Under inflation targeting, a central bank estimates, and makes public, a target inflation rate in an effort to steer actual inflation towards that target through the use of interest rate adjustments and other monetary tools.

From as far back as 2010, BOJ Governor Brian Wynter had disclosed that the central bank would be moving towards inflation targeting, a policy practised in some developed countries whereby the level of inflation is predicted over the medium to long term.

“One way the bank can help to build a resilient economy is by moving towards an inflation-targeting regime in which the bank responds to changes in the probability of large swings in future inflation by adjusting its policy rate,” Wynter said then.

“This is where the bank would pre-announce targets for the inflation out-turn and give regular publicly disclosed reports on the performance of monetary policy in relation to these targets. These reforms would be aimed at ensuring that inflation expectations continue to trend downwards and the inflation rate itself declines to single-digit levels.”

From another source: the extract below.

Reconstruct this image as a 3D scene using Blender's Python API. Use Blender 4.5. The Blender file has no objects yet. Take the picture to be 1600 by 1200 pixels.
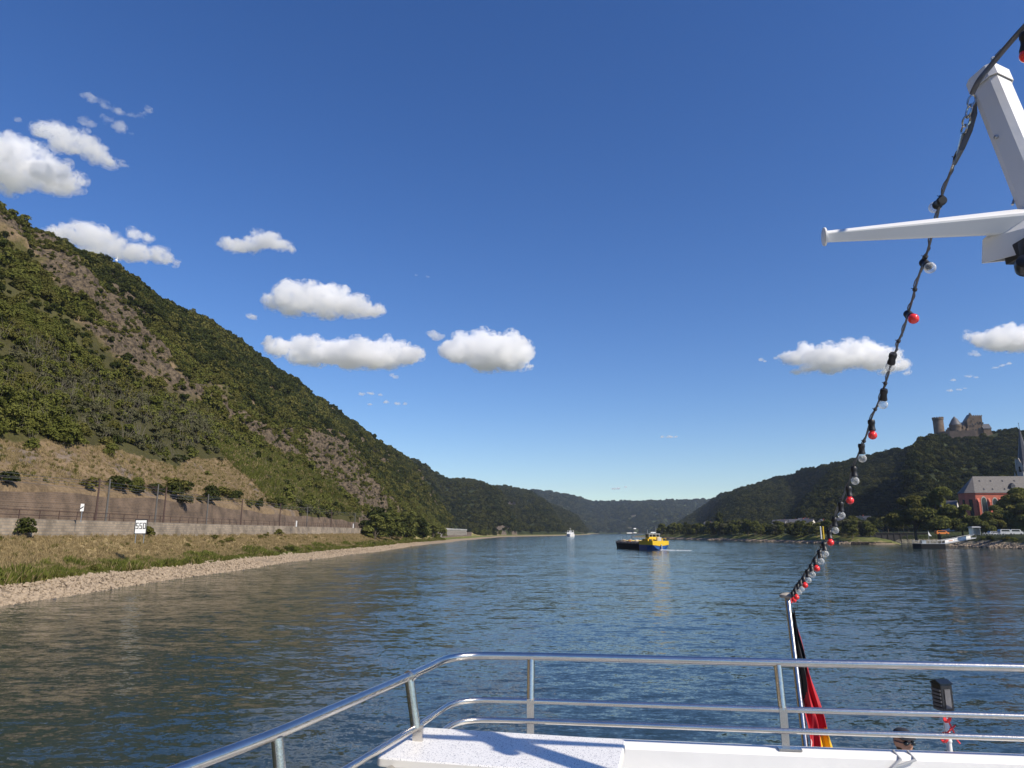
import bpy, bmesh, math, random
import numpy as np
from mathutils import Vector, Matrix

sc = bpy.context.scene
COL = sc.collection
R_ = math.radians
EYE = Vector((0, 0, 6.0))

# ------------------------------------------------------------------ camera, sky, sun, exposure
F_PX = 1109.0
PITCH = math.atan(232 / F_PX)
cam_d = bpy.data.cameras.new("camera")
cam_d.sensor_width = 36
cam_d.lens = 36 * F_PX / 1600
cam_d.clip_start = 0.05
cam_d.clip_end = 60000
cam = bpy.data.objects.new("camera", cam_d)
COL.objects.link(cam)
cam.location = EYE
cam.rotation_euler = (math.pi / 2 + PITCH, 0, 0)
sc.camera = cam

SUN = Vector((0.608, -0.450, 0.654)).normalized()
w = bpy.data.worlds.new("World")
sc.world = w
w.use_nodes = True
wn = w.node_tree.nodes
bg = wn["Background"]
sky = wn.new("ShaderNodeTexSky")
sky.sky_type = 'NISHITA'
sky.sun_disc = False
sky.sun_elevation = math.asin(SUN.z)
sky.sun_rotation = math.atan2(SUN.x, SUN.y)
sky.altitude = 0
sky.air_density = 1.0
sky.dust_density = 0.0
sky.ozone_density = 4.0
hs = wn.new("ShaderNodeHueSaturation")
hs.inputs['Saturation'].default_value = 1.23
hs.inputs['Hue'].default_value = 0.513
w.node_tree.links.new(sky.outputs[0], hs.inputs['Color'])
w.node_tree.links.new(hs.outputs[0], bg.inputs[0])
bg.inputs[1].default_value = 0.112

sd = bpy.data.lights.new("sun", 'SUN')
sd.energy = 4.9
sd.angle = R_(0.5)
sd.color = (1.0, 0.905, 0.755)
so = bpy.data.objects.new("sun", sd)
COL.objects.link(so)
so.rotation_euler = (-SUN).to_track_quat('-Z', 'Y').to_euler()

sc.view_settings.view_transform = 'Standard'
sc.view_settings.look = 'None'
sc.view_settings.exposure = 0.25
sc.view_settings.gamma = 1.0
sc.cycles.max_bounces = 24
sc.cycles.volume_bounces = 24
sc.cycles.transparent_max_bounces = 16
sc.cycles.use_denoising = True

rng = np.random.default_rng(7)
random.seed(7)


def ray(px, py):
    """direction through a point of the 1600x1200 photograph (used to measure where things stand)"""
    x = (px - 800) / F_PX
    y = (600 - py) / F_PX
    c, s = math.cos(PITCH), math.sin(PITCH)
    return Vector((x, c - y * s, s + y * c))


def at_z(px, py, z):
    r = ray(px, py)
    return EYE + r * ((z - EYE.z) / r.z)


def at_y(px, py, y):
    r = ray(px, py)
    return EYE + r * (y / r.y)


# ------------------------------------------------------------------ numpy noise
def _hash(ix, iy, iz, seed):
    h = (ix.astype(np.int64) * 374761393 + iy.astype(np.int64) * 668265263 + iz.astype(np.int64) * 1274126177 + seed * 974711) & 0xFFFFFFFF
    h = ((h ^ (h >> 13)) * 1274126177) & 0xFFFFFFFF
    h = ((h ^ (h >> 16)) * 2246822519) & 0xFFFFFFFF
    return ((h ^ (h >> 15)) & 0xFFFFFF) / float(0xFFFFFF)


def vnoise(p, seed=0):
    i = np.floor(p)
    f = p - i
    f = f * f * f * (f * (f * 6 - 15) + 10)
    i = i.astype(np.int64)
    out = 0
    for dx in (0, 1):
        for dy in (0, 1):
            for dz in (0, 1):
                wt = (f[..., 0] if dx else 1 - f[..., 0]) * (f[..., 1] if dy else 1 - f[..., 1]) * (f[..., 2] if dz else 1 - f[..., 2])
                out = out + wt * _hash(i[..., 0] + dx, i[..., 1] + dy, i[..., 2] + dz, seed)
    return out * 2 - 1


def fbm(p, octaves=4, seed=0, gain=0.5):
    a, o, n = 1.0, 0, 0
    for k in range(octaves):
        o = o + a * vnoise(p * (2.03 ** k), seed + k * 17)
        n += a
        a *= gain
    return o / n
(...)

Last week, when the Statistical Institute of Jamaica reported that fiscal and annual inflation had fallen to four per cent, BOJ noted that the decline in consumer prices was sharper than expected and due in part to the fall in oil prices on the international market, as well as the moderation in price increases resulting from fiscal consolidation and economic reforms.

According to Statin data, the annual inflation rate peaked at 80.2 per cent in 1991.

The four per cent recorded for fiscal 2014-15 was well below the central bank’s 7-9 per cent target range.

While trumpeting the inflation rate as a 48-year low, the central bank announced a cut in its benchmark interest rate on its 30-day certificate of deposit from 5.75 per cent to 5.5 per cent. BOJ last adjusted its policy rate in February 2013.